Vous allez me dire: « c’est quand même une modification du code de la route »
Et là, moi je vous réponds: « Non Monsieur, vous êtes un imbécile, c’est pas la même chose car c’est une loi sur la vitesse sur autoroute. Rien à voir avec le code de la route, vous mélangez tout! Et c’est à cause de gens comme vous que notre société va mal et qu’on perd le sens des mots ».
C’est ce qu’on appelle l’argument d’autorité et ça sert à faire de la propagande, pas de la philo.
Ah il est malin le bestiau!
Hmmm… En fait, j’ai écarté l’idée que Bernard-Henri Lévy puisse penser, ou laisser à penser, qu’il considère que l’histoire « existe en soi ». Je préfère croire qu’il parle de la transmission historique de cet évènement lorsqu’il dit qu’elle est faite. Mais j’avoue que je me suis posé la question, parce qu’il écrit « on le sait depuis toujours » et qu’il évoque les « aveux » des « criminels turcs ». Puis je me suis dis que c’était quand même vraiment trop gros.
Non, je pense fondamentalement que ce n’importe quoi tient au fait que Bernard-Henri Lévy est un homme pressé, un homme qui se veut dans l’action, dans l’histoire qui se fait et non celle qui s’étudie.
Ainsi, les bases solides qu’il prête à la science pour avancer et qui est largement, tel qu’il le décline en tout cas, un concept-blague, n’est, pour moi et avec le peu que je connaisse de lui, que le reflet de sa propre conception de son travail. Etudier (pas trop longtemps). Conclure. Énoncer la vérité. Passer à autre chose.

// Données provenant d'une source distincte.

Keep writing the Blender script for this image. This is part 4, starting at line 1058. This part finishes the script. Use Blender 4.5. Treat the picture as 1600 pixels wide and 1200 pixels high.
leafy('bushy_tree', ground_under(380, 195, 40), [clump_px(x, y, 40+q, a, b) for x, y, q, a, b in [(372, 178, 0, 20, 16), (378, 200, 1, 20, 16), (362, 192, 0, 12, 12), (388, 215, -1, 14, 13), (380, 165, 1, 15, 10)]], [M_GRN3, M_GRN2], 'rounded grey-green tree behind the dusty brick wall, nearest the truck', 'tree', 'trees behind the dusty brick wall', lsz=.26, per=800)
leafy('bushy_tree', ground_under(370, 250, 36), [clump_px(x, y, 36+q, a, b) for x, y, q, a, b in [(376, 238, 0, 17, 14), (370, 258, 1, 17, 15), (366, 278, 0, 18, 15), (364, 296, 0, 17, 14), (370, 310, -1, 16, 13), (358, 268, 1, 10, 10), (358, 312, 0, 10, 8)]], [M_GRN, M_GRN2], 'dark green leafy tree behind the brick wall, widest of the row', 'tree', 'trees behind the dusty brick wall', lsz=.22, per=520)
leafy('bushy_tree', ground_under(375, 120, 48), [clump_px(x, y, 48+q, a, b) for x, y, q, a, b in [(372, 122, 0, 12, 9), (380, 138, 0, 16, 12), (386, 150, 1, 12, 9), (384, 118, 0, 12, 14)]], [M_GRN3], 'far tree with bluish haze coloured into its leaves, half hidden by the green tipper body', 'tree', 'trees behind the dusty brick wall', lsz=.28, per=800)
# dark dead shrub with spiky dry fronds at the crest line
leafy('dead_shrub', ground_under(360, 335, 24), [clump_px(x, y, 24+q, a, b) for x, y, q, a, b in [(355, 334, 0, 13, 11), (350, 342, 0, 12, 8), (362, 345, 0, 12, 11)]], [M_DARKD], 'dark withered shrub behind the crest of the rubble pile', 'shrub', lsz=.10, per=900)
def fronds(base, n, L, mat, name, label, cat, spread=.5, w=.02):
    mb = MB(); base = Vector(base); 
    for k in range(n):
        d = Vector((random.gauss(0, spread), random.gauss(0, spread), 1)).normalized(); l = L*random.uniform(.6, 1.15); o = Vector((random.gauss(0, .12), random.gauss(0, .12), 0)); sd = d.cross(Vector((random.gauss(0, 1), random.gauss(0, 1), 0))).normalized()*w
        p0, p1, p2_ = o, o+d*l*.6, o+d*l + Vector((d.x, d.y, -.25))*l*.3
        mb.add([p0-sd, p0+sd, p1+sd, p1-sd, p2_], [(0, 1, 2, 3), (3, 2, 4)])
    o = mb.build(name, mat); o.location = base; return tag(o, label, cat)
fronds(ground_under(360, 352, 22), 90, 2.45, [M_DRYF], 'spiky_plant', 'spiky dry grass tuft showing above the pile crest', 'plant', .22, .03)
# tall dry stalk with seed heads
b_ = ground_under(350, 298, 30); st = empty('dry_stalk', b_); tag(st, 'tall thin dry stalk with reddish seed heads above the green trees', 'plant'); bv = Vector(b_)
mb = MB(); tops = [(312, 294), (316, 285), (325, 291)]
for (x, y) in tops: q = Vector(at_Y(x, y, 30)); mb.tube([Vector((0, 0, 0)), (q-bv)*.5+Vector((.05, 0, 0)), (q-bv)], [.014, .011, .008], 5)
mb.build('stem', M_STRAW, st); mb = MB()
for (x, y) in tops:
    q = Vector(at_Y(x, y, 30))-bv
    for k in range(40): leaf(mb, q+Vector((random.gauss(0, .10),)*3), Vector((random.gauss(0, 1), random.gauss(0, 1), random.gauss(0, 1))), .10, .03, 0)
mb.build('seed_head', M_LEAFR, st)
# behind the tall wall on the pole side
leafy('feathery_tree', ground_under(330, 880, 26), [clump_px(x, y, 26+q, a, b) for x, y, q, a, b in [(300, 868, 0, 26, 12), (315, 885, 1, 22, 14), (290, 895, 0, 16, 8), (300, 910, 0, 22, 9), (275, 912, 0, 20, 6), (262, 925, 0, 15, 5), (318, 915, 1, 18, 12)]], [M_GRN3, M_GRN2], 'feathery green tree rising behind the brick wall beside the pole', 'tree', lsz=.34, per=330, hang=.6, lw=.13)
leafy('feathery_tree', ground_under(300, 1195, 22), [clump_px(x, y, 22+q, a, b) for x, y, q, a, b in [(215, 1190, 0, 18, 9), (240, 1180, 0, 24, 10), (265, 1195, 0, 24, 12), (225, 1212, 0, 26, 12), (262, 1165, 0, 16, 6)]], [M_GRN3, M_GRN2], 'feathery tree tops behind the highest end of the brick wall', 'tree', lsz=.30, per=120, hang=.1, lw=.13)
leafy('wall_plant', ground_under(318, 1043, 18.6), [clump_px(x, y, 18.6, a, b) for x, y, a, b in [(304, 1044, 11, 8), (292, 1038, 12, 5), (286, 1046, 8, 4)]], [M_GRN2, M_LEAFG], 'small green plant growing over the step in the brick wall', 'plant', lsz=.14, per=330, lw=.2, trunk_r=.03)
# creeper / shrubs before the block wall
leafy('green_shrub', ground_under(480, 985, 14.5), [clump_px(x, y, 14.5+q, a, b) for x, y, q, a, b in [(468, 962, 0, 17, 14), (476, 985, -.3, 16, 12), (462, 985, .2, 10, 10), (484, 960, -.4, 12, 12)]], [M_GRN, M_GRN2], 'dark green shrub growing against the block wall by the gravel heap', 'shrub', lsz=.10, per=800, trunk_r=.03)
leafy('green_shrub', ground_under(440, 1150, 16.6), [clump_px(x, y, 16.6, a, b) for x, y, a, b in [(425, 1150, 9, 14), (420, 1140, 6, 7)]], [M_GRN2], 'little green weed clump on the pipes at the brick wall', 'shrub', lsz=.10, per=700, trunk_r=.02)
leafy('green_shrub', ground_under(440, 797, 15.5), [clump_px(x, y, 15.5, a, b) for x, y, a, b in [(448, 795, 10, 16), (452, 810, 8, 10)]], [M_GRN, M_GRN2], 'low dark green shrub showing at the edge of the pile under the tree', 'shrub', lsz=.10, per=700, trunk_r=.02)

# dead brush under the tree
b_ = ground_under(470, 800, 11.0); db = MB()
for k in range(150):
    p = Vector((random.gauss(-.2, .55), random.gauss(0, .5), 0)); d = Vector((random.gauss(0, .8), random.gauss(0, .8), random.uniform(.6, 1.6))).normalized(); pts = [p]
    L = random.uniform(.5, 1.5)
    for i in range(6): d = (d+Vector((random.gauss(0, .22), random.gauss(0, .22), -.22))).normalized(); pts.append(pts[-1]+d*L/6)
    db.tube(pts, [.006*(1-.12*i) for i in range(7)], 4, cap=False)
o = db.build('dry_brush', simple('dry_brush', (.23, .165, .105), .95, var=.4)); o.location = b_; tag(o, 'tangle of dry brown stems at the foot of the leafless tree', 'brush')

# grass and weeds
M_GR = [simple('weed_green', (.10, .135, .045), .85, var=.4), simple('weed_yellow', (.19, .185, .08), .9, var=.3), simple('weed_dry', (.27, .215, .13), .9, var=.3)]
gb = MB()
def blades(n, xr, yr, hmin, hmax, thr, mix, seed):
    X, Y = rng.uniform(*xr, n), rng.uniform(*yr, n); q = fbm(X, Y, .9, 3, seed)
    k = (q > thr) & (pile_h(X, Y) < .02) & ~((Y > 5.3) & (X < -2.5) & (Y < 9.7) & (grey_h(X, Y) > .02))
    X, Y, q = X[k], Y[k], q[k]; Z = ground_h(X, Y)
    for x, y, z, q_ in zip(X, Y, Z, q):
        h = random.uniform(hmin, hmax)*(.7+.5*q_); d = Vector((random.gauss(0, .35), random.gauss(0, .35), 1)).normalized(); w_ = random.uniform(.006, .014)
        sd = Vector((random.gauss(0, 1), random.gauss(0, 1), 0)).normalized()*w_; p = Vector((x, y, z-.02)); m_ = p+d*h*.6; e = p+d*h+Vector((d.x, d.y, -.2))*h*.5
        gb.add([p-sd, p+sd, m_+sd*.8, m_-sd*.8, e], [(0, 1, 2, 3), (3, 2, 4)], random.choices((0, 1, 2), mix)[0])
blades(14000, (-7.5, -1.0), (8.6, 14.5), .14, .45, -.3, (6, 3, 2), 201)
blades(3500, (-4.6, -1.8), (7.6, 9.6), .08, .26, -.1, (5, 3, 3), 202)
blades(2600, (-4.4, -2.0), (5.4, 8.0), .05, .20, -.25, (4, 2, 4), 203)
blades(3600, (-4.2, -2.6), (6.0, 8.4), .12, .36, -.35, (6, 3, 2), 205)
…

L’histoire n’est donc pas un bloc de béton inaltérable. Mais devrait l’être -au moins sur certains sujets. Pour avancer. Or, comment avancer dans certaines idées qu’on soumet au public afin qui lui-même avance si des trublions remettent en cause certains fondements sur lesquels on se repose ? Voilà pourquoi les négationnistes, dont les historiens se foutent, éventuellement se moquent et vont parfois jusqu’à les contredire quand ils sont courageux ou qu’ils ont du temps, sont si graves pour Bernard-Henri Lévy. Parce que Bernard-Henri Lévy, contrairement à l’historien, a un message qu’il lui faut absolument inculquer aux masses.
Cette loi est une très bonne idée.
@ A toute l’équipe d’ilys
Je tiens à vous signifier que je suis profondément scandalisé par le livre raciste et haineux que vous avez mis en diffusion dans vos actualités.
Les albanais ne sont pas le peuple brutal et arriéré que vous tenez à dépeindre, et voici la preuve en image: http://www.youtube.com/watch?v=EL_bZAdOKhk
😆
Non, plus sérieusement, je vous remercie du fond du coeur, premièrement ce livre est tellement caricaturale que je réalise à quel point j’ai pu être débile de me faire du mouron pour ces histoires, mais surtout son « auteur » est tellement bête qu’il dévoile sans même qu’on le force tout ce qui a trait à la « cause » serbe.
Alors que les extrémistes serbes sont en général assez intelligent pour confessionnaliser le conflit pour s’attirer des sympathies en cette période trouble pour l’Occident et les peuples européens, lui fait tout pour insister sur le caractère purement ethnique du contentieux, et borde tout son récit d’un racisme assez effrayant contre les albanais, tout en prenant soin à chaque phrase de préciser leur côté totalement « areligieux » et leur caractère incontrôlable par les turcs eux-mêmes.
Si il n’y avait que les albanais qui en prenaient plein la gueule, ce ne serait pas rigolo, mais l’auteur ne peut s’empêcher de dévoiler toute sa haine des allemands et des catholiques, ce qui est absolument fabuleux.
En gros toute la rhétorique de l’ignoble axe sans foi ni loi islamo-catho Zagreb-Istanbul soutenu par les hideux allemands na*zi, face à l’axe pur et sans tache constitué par l’axe Moscou-Belgrade. Alors que l’on se contente de dire que ce sont les serbes qui ont déclenché les guerres, lui arrête toute discussion par « les croates, les bosniaques et les albanais sont des descendants d’oust*achis et de S*S, il n’y a pas à discuter plus longtemps ».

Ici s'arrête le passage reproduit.